Dubois Weed and Pest Assistant Supervisor Earns UW Master’s Degree at Age 63

Bob Finley sometimes jokes that if he had known how hard it was going back to school, he might not have attempted it.

An older man with a goatee and tan skin wearing a tall white cowboy hat and camo.
Bob Finley.

And yet, he has persevered and earned a master’s degree in plant sciences from the University of Wyoming College of Agriculture, Life Sciences and Natural Resources—35 years after he first graduated from UW.

At age 63, Finley, a grandfather, will march with his fellow graduates Saturday, May 11, in the UW Arena-Auditorium at 12:15 p.m.

“I am pleased to have had the opportunity to obtain this degree, and I am thankful to all of the grad students who have inspired me over the years to want to take this step to improve myself in this manner,” Finley says.

The personable Finley was raised in Dubois, coming from a ranching family. He graduated from Dubois High School in 1979 and worked in the logging industry for two years. He then moved onto his next job as a ranch hand on a bigger spread near the family ranch.
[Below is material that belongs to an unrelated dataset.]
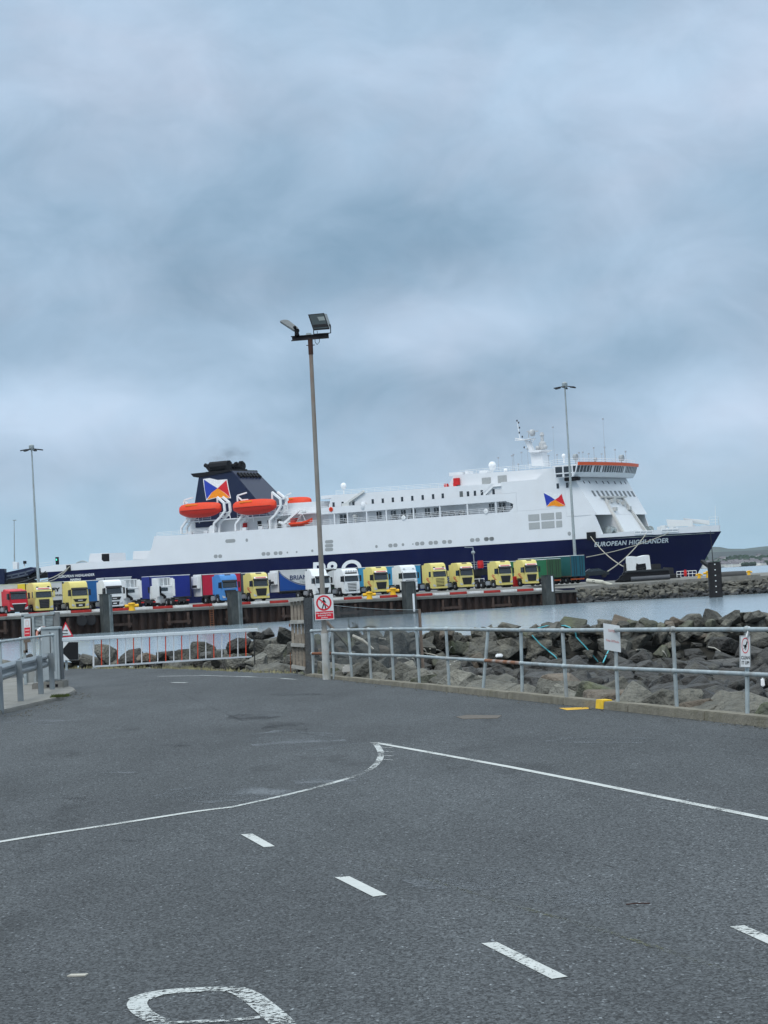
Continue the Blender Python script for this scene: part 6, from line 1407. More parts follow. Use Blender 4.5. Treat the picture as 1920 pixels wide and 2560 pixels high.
# right floodlight: glazed face turned towards us and down
q = [LP(832, 252, -.05), LP(1200, 217, -.05), LP(1325, 582, -.16), LP(952, 612, -.16)]
fl = MB(); back = [p + Vector((.085, .26, .06)) for p in q]; back = [p.lerp(sum(back, Vector()) / 4, .25) for p in back]
fl.add(q + back, [(7, 6, 5, 4), (0, 1, 5, 4), (1, 2, 6, 5), (2, 3, 7, 6), (3, 0, 4, 7)]); fl = fl.build('floodlight', mat('lamp_shell', (.26, .27, .26), .45, .3), e, smooth=True)
c0 = sum(q, Vector()) / 4; nn_ = (q[1] - q[0]).cross(q[3] - q[0]).normalized(); nn_ = nn_ if nn_.y < 0 else -nn_
MB().slab([p + nn_ * .004 for p in q], nn_ * .02).build('lamp_rim', m_black, fl)
MB().slab([c0.lerp(p, .88) + nn_ * .026 for p in q], nn_ * .004).build('lamp_glass', mat('lamp_pane', (.03, .045, .05), .1), fl)
i0, i1 = q[0].lerp(q[3], .22), q[1].lerp(q[2], .22); i2, i3 = q[0].lerp(q[3], .46), q[1].lerp(q[2], .46)
MB().slab([i0.lerp(i1, .5) + nn_ * .032, i0.lerp(i1, .92) + nn_ * .032, i2.lerp(i3, .92) + nn_ * .032, i2.lerp(i3, .55) + nn_ * .032], nn_ * .002).build('reflector', mat('reflector_grey', (.16, .19, .19), .3), fl)
i4, i5 = q[0].lerp(q[3], .68), q[1].lerp(q[2], .68); i6, i7 = q[0].lerp(q[3], .86), q[1].lerp(q[2], .86)
MB().slab([i4.lerp(i5, .08) + nn_ * .032, i4.lerp(i5, .94) + nn_ * .032, i6.lerp(i7, .94) + nn_ * .032, i6.lerp(i7, .08) + nn_ * .032], nn_ * .002).build('shade_bar', m_black, fl)
mb = MB(); mb.beam(LP(958, 610), LP(962, 700), .018); mb.beam(LP(962, 695), LP(1350, 668), .018); mb.beam(LP(1352, 670), LP(1350, 515), .02); mb.sphere(LP(1328, 492), .028); mb.build('bracket', m_black, e)
MB().path([LP(1040, 620), LP(1050, 690), LP(1090, 800), LP(1095, 870), LP(1040, 935), LP(995, 880), LP(990, 815)], .006, 5).build('cable', m_chs, e)
# left floodlight seen from its side
q = [LP(178, 412), LP(240, 385), LP(320, 375), LP(390, 392), LP(610, 560), LP(600, 640), LP(500, 622)]
fl = MB().slab([p + Vector((0, -.16, 0)) for p in q], (0, .34, 0)).build('floodlight', mat('lamp_shell2', (.33, .34, .34), .5, .2), e, bevel=.012)
MB().slab([LP(520, 555, -.18), LP(628, 572, -.18), LP(600, 650, -.18), LP(630, 690, -.18), LP(605, 735, -.18), LP(520, 735, -.18)], (0, .3, 0)).build('bracket', m_black, e, bevel=.01)
MB().sphere(LP(525, 535, -.18), .035).build('pivot', m_black, e)
# ------------------------------------------------------------------ signs
m_sw = mat('sign_white', (.66, .68, .69), .5, var=.05); m_sr = mat('sign_red', (.60, .02, .04), .5, var=.05); m_sk = mat('sign_black', (.01, .01, .012), .5); m_back = mat('sign_back', (.3, .3, .3), .6)
class Sign:
    def __init__(s, name, corners, lab, cat='sign', depth=.012, m=m_sw):      # TL TR BR BL points
        s.c = [Vector(p) for p in corners]; s.n = (s.c[1] - s.c[0]).cross(s.c[3] - s.c[0]).normalized()
        if s.n.y > 0: s.n = -s.n
        s.e = empty(name, s.c[3]); tag(s.e, lab, cat)
        MB().slab([p - s.c[3] for p in s.c], -s.n * depth).build('panel', m, s.e, bevel=.002)
        s.w = (s.c[1] - s.c[0]).length; s.h = (s.c[3] - s.c[0]).length
    def P(s, x, y, k=1):
        a = s.c[0].lerp(s.c[1], x); b = s.c[3].lerp(s.c[2], x); return a.lerp(b, y) + s.n * .0015 * k - s.c[3]
    def poly(s, pts, m, name='marking', k=1): return MB().slab([s.P(x, y, k) for x, y in pts], -s.n * .001).build(name, m, s.e, tri=True)
    def ring(s, cx, cy, ro, ri, m, k=1, name='marking', asp=1.0):
        n = 36; vs = []; fs = []; ax = s.h / s.w
        for i in range(n):
            a = 2 * pi * i / n
            for r_ in (ro, ri): vs.append(s.P(cx + r_ * cos(a) * ax * asp, cy + r_ * sin(a), k))
            j = (i + 1) % n; fs.append((2 * i, 2 * i + 1, 2 * j + 1, 2 * j))
        return MB().add(vs, fs).build(name, m, s.e)
    def text(s, t, x0, x1, y, h, m, bold=.02, k=2): return text_on('lettering', t, lambda tx, ty: s.P(x0 + (x1 - x0) * tx, y - ty * h, k), m, s.e, bold)
    def disc(s, cx, cy, r_, m, k=1, name='marking', sx=1.0): ax = s.h / s.w; return s.poly([(cx + r_ * sx * cos(2 * pi * i / 24) * ax, cy + r_ * sin(2 * pi * i / 24)) for i in range(24)], m, name, k)
f_ = LD - .16
sg = Sign('prohibition_sign', [at(*cg(*q), f_) for q in ((468, 264), (731, 246), (750, 598), (487, 614))], 'white and red no pedestrians sign on the lamp post')
sg.poly([(.035, .66), (.965, .66), (.965, .965), (.035, .965)], m_sr)
sg.ring(.5, .335, .305, .24, m_sr, 2)
for pts in ([(.46, .20), (.54, .21), (.56, .36), (.50, .40), (.45, .35)], [(.46, .36), (.51, .40), (.47, .49), (.42, .57), (.36, .57), (.41, .48)], [(.50, .37), (.56, .37), (.60, .47), (.62, .57), (.55, .57), (.54, .48)], [(.46, .22), (.42, .28), (.35, .33), (.37, .35), (.45, .30)], [(.54, .22), (.60, .28), (.63, .34), (.60, .35), (.55, .29)]): sg.poly(pts, m_sk, 'pictogram', 1.5)
sg.disc(.50, .165, .032, m_sk, 1.5, 'pictogram')
sg.poly([(.24, .18), (.29, .145), (.76, .49), (.71, .525)], m_sr, 'marking', 3)
sg.text('No pedestrians', .06, .94, .755, .058, m_sw); sg.text('beyond this', .16, .84, .845, .058, m_sw); sg.text('point', .34, .66, .93, .058, m_sw)
MB().box(0, .01, 0, .01, 0, .01)
RP = [  # base u, v, top u, top rail v, mid u, mid v
    (783, 1684, 779, 1578, 781, 1634), (834.7, 1692, 830, 1575.6, 833, 1633.5), (880, 1694, 871, 1575, 877, 1636), (928, 1698, 921, 1574, 925, 1638), (984, 1702, 977, 1573, 981, 1639), (1048.6, 1707, 1041, 1572.6, 1045, 1640.6),
    (1122.7, 1714, 1115, 1572.6, 1118, 1646), (1207, 1721, 1220, 1574, 1213, 1651), (1305.6, 1733, 1302, 1575.5, 1303.5, 1658), (1416.6, 1746, 1406, 1576, 1410, 1665), (1544.8, 1756, 1537, 1575, 1540, 1671), (1692, 1768, 1682, 1573.8, 1686, 1677), (1868, 1784, 1867, 1573.8, 1867, 1685)]
rw = empty('pipe_railing', gnd(1305, 1733)); tag(rw, 'long galvanised pipe railing with posts along the kerb', 'railing'); ro = rw.location
pts = []
for (bu, bv, tu, tv, mu, mv) in RP:
    g = gnd(bu, bv, kz(bu)); D = g.y; pts.append((g, at(tu, tv, D), at(mu, mv, D)))
d_ = pts[-1][0] - pts[-2][0]
for k in (1, 2, 3): pts.append(tuple(p + d_ * k for p in pts[12]))
for i, (g, t_, m_) in enumerate(pts):
    po = MB().tube(g - ro - Vector((0, 0, .05)), t_ - ro, .027, n=12).build('post', m_galv, rw, smooth=True)
    for q_, r_ in ((t_, .047), (m_, .044)): MB().sphere(q_ - ro, r_, 12).build('fitting', m_galv, po, smooth=True)
MB().path([t_ - ro for g, t_, m_ in pts], .030, 12).build('top_rail', m_galv, rw, smooth=True)
MB().path([m_ - ro for g, t_, m_ in pts[1:8]], .029, 12).build('mid_rail', m_galv, rw, smooth=True); MB().path([m_ - ro for g, t_, m_ in pts[8:]], .029, 12).build('mid_rail', m_galv, rw, smooth=True)
MB().path([m_ - ro for g, t_, m_ in pts[:2]], .029, 12).build('mid_rail', m_rust, rw, smooth=True)
MB().path([m_ - ro for g, t_, m_ in pts[7:9]], .029, 12).build('mid_rail', mat('rusty_rail', (.24, .11, .06), .8, var=.4, vscale=3, stain=(.36, .40, .40), sscale=2.5, samt=.9), rw, smooth=True)['label'] = 'rusty length of the middle rail'
# caution sign and clean-it-up sign on the railing
D = gnd(1544.8, 1756, kz(1545)).y - .07
sg = Sign('warning_sign', [at(*cs(*q), D + dd) for q, dd in (((108, 106), -.05), ((262, 130), .06), ((274, 382), .06), ((120, 354), -.05))], 'plain white sign with faded red lettering tied to the railing')
m_fad = mat('faded_red', (.62, .30, .29), .6); sg.text('CAUTION !', .26, .78, .28, .085, m_fad, .02); sg.text('Keep Off Rocks', .12, .90, .66, .085, m_fad, .02)
D = gnd(1868, 1784, .12).y - .07
sg = Sign('dog_fouling_sign', [at(*cs(*q), D) for q in ((1392, 222), (1497, 222), (1497, 526), (1392, 524))], 'narrow white sign with red ring and dog reading clean it up')
for r_ in ([(.02, .008), (.98, .008), (.98, .02), (.02, .02)], [(.02, .98), (.98, .98), (.98, .992), (.02, .992)], [(.02, .008), (.06, .008), (.06, .992), (.02, .992)], [(.94, .008), (.98, .008), (.98, .992), (.94, .992)]): sg.poly(r_, m_sk)
sg.ring(.5, .31, .245, .215, m_sr, 2, asp=.46)
for pts_ in ([(.36, .31), (.56, .27), (.64, .33), (.58, .38), (.44, .37)], [(.56, .28), (.60, .19), (.68, .17), (.72, .21), (.64, .30)], [(.42, .36), (.34, .42), (.38, .43), (.50, .37)], [(.52, .37), (.50, .45), (.55, .45), (.60, .37)], [(.36, .31), (.28, .26), (.30, .31), (.38, .35)]): sg.poly(pts_, m_sk, 'pictogram', 1.5)
sg.text('CLEAN', .13, .89, .735, .105, m_sk, .02); sg.text('IT UP!', .19, .85, .895, .105, m_sk, .02)
MB().tube(at(*cs(1484, 140), D) - sg.e.location, at(*cs(1456, 236), D - .02) - sg.e.location, .012, n=8).tube(at(*cs(1484, 140), D) - sg.e.location, at(*cs(1475, 240), D + .1) - sg.e.location, .008, n=8).build('tie', m_wpaint, sg.e)
# ------------------------------------------------------------------ chain-link fence and its pole
ca = at(783, 1600, 54.2); cb = at(1052, 1600, 58.5); ce = empty('chain_link_fence', Vector((ca.x, ca.y, 0))); tag(ce, 'sagging wire mesh fence between the timber gate and a rusty pole', 'fence')
cd = Vector((cb.x - ca.x, cb.y - ca.y, 0)); cl = cd.length; cu = cd / cl; mb = MB(); st = .062
def zt_(s): return 1.62 - .36 * (s / cl) - .05 * sin(pi * s / cl)
def zb_(s): return -.30 - .25 * (s / cl)
k = -40
while k * st < cl + 2.4:
    for sg_ in (1, -1):
        s0 = k * st; seg = []
        for j in range(0, 40):
            z = -.55 + j * .06; s = s0 + sg_ * (z + .55) + (0 if sg_ > 0 else 1.0)
            if 0 <= s <= cl and zb_(s) <= z <= zt_(s): seg.append(cu * s + Vector((0, 0, z)))
        if len(seg) > 1: mb.tube(seg[0], seg[-1], .005, n=3, caps=False)
    k += 1
mb.build('wire_mesh', mat('mesh_wire', (.07, .08, .085), .5, .4), ce)
mb = MB(); mb.path([cu * (cl * i / 8) + Vector((0, 0, zt_(cl * i / 8))) for i in range(9)], .006, 5); mb.build('line_wire', m_galv, ce)
pb = at(*c6(678, 960), 58.5); pt = at(*c6(650, 562), 58.5); o = MB().tube(pb - Vector((0, 0, .9)) - ce.location, pt - ce.location, .045, .04, 10).build('pole', mat('rusty_pole', (.20, .15, .12), .85, var=.3, vscale=6, stain=(.13, .05, .03), sscale=4, samt=.9), ce, smooth=True)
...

By 1983, Finley decided to enroll at UW and, in between class studies and working to support himself, he graduated with a bachelor’s degree in farm and ranch management in 1989.

The year before, he married his wife, Janna, and the couple later moved to Sheridan County, where Finley worked on a ranch before returning home. He worked various jobs during that time in Dubois, mostly in construction. The couple added to their family, raising two daughters. Bob and Janna have been married 35 years and have four grandchildren.

His Weed and Pest Career

By 2002, Finley secured a job with Fremont County Weed and Pest as an assistant supervisor, a position he still holds today. He works the Dubois/Crowheart weed management area, which is nearly 1.5 million acres in northwest Fremont County. His duties include spraying weeds, mostly on agency land, such as county roads, and Wyoming Game and Fish Department, Bureau of Indian Affairs, and U.S. Forest Service land.

Finley using plastic hoses to add fluid to two metal canisters out on a dirt road.
Bob Finley, Fremont County Weed and Pest assistant supervisor in Dubois, mixes chemicals to spray research plots in his district last summer. At age 63 and a grandfather of four, Finley will graduate this weekend with a master’s degree in plant sciences from the University of Wyoming College of Agriculture, Life Sciences and Natural Resources. Photo by Janna Finley.

As part of his duties, Finley has attended various meetings, such as the annual Western Society of Weed Science meeting, which is a collaboration of weed scientists from throughout the western U.S. to present and to discuss new research in the weed science field.

It was at one of the annual meetings where Finley first became inspired to receive more education in the field. By then, UW’s College of Agriculture, Life Sciences and Natural Resources offered an online master’s degree program to provide more education for Wyoming’s county weed managers. Finley took advantage of the coursework, beginning his degree program in fall 2020.

“The challenge, besides relearning how to take notes and study, was having time both for classes and study, but particularly for research,” Finley says. “My job is very demanding in the summer and, because research on weeds also needed to be conducted in the summer, it only added to the time challenges.”

As with a lot of research, Finley was at the mercy of weather conditions, plus other issues that forced him to attempt his research three different years before he got results that were satisfactory for analysis and presentation.

All of the hard work has paid off—Finley will join the many UW graduates with their families celebrating the end of their degree work this weekend.

Benefits of Going Back to School

Finley says the support of his family has gotten him this far in his professional career, but he gives most of the credit to Janna, who has been there every step of the way. He also credits his adviser, Brian Mealor, the UW Research and Extension Center director in Sheridan.

“He encouraged me before there was even an online program and continued to do that until I finished my thesis and defense at the end of March,” Finley says.

Already, Finley can see the benefits of receiving an advanced degree.

“This degree and what I have learned are already helping me be a more effective weed manager and a resource to the county land managers,” he says. “I have been able to help more with restoration and reclamation on Game and Fish lands and, particularly, more accurate education and instruction during landowner/manager consultations.”

Going back, he knows the satisfaction of earning an advanced degree after raising a family and working a full-time job.

“The truth is, knowing how rewarding it has been to learn what I did and to have had all of the interaction with both students and faculty that I’ve had, I would absolutely recommend it to anyone, at any time of their life,” he says.

Even at an age when some are already retiring.